"hokey cokey"

George Thompson george.thompson at NYU.EDU
Sat Jan 26 18:31:55 UTC 2013


>From an article in the NYTimes' sports pages, January 23, 2013, section B,
p. 17; otherwise,
http://www.nytimes.com/2013/01/23/sports/olympics/london-games-over-future-of-olympic-stadium-remains-uncertain.html,
on the difficulties that have arisen in turning the stadium built for the
London Olympics into a profitable general sports venue:
Much of the problem stems from what appears to have been poor initial
decisions. When the stadium was built, the post-Games plan called for it to
be drastically reduced in size — it is designed roughly along the   lines
of a layer cake, with removable tiers — then used as a 25,000-seat track
and field site.  But track and field competitions rarely draw more than
several thousand spectators at a time. “There was an element of hokey cokey
in that first proposition,” Biggs said. So the organizers came up with a
new idea: find a soccer team to move in.

Jonathon Green's Dictionary of Slang has an entry for "hokey cokey",
meaning "karaoke", supported with one citation, from 1998.  He adds a
comment "note also the trad.

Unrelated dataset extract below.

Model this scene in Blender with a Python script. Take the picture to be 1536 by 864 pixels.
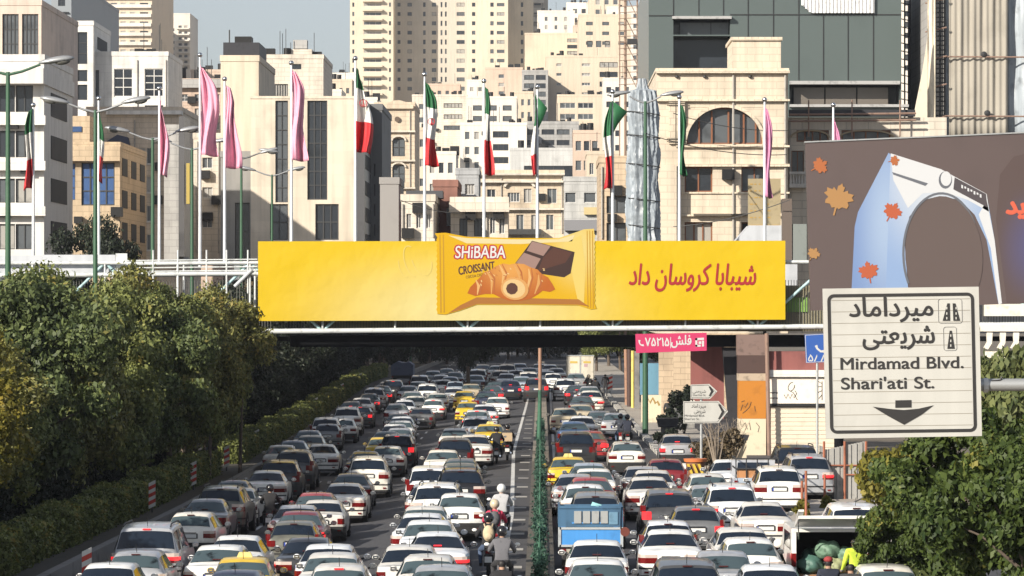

Cockney dance "The Hokey Cokey"".

I'd explain the "hokey cokey" in the Times with reference to "hokum" and
"cokey" (cocaine) -- that is, the first proposition was a combination of
fakery and delusion.
But I defer to others.

GAT

-- 
George A. Thompson
Author of A Documentary History of "The African Theatre", Northwestern
Univ. Pr., 1998, but nothing much since then.